Salamandre Wine

Salamandre Wine Cellars Fall 1999 Newsletter

The following are excerpts from the Salamandre Newsletter:

SPECIAL OCCASIONS AND THE GUILLOTINE

After the 1989 earthquake and after the 1982 floods, families from our neighborhood joined us in our house on high ground. Despite the novelty of flickering candlelight and the glow of warming friendships, the roaring water and rattling aftershocks took a toll on our community tranquility. Kissing the yellow-eyed Toad of Fear square on the lips, we declared these days the "special occasion" terminus for some long hoarded wines.

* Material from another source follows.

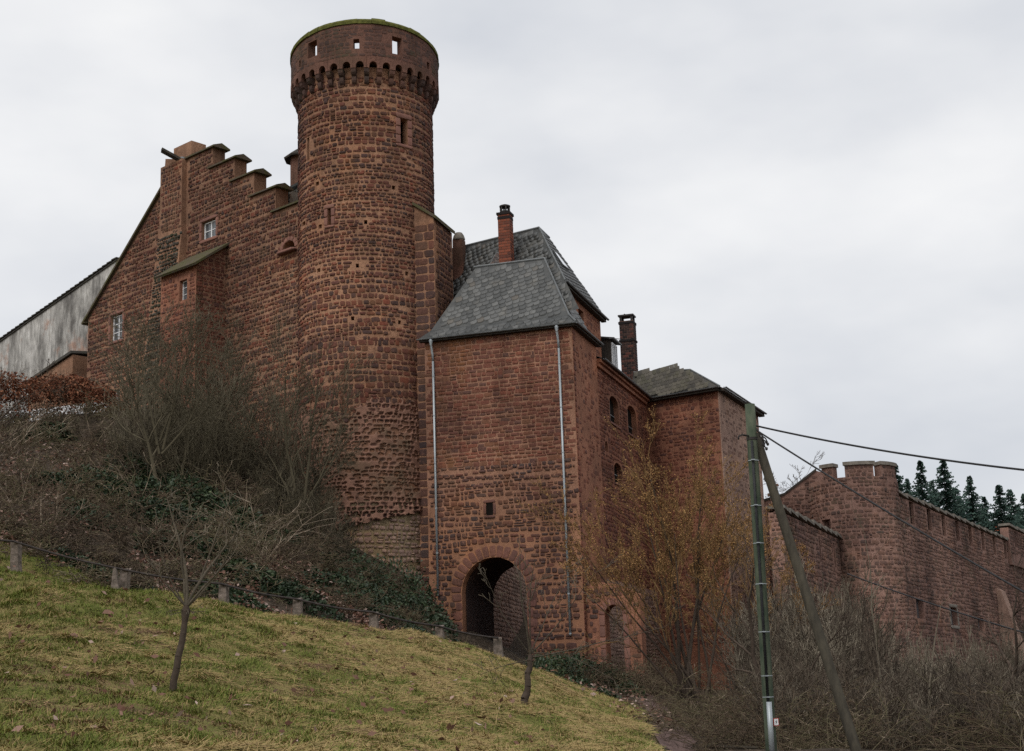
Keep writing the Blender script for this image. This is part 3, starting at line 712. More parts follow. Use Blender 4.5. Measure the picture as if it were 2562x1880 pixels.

Like a judge in the French Revolution, I descended time after time to the dungeon and called out, "You there, effete aristocrat cowering in the corner! Today's the day, Pierre! Off with your foppish head!" And indeed, we filled the basket with the venerable corks of the Great Chateaux. The mob clamored for more.

We crushed our first grapes of the late 1999 harvest on October 17 after a ceremonial pilgrimage to the epicenter of the 1989 earthquake in neighboring Nisene Marks park. While the pall of smoke from the Big Sur wildfire created an odd heliotrope hue to the morning sky, we all felt oddly secure on this shaky anniversary. Naturally, we celebrated with some 1989 "Temblor," the Carmine that was crushed twice on one afternoon exactly 10 years earlier.
Sara made this design for us.
The wine is gone but the memories linger

People have a fascination with round number anniversaries--10, 25, 50, 2000 years-- "special occasions" which deserve deft twists of the wire hood or spiral plunges by the corkscrew. Yet most of these days commemorate some long past event rather than any prideful deeds of the present. The strides we take toward happiness now and the generosity we offer to others, the unheralded sacrifices and unpraised diligence that define the quality of our lives... largely occur on nondescript Tuesdays. These are the real days we should celebrate with good wine. We have some for you.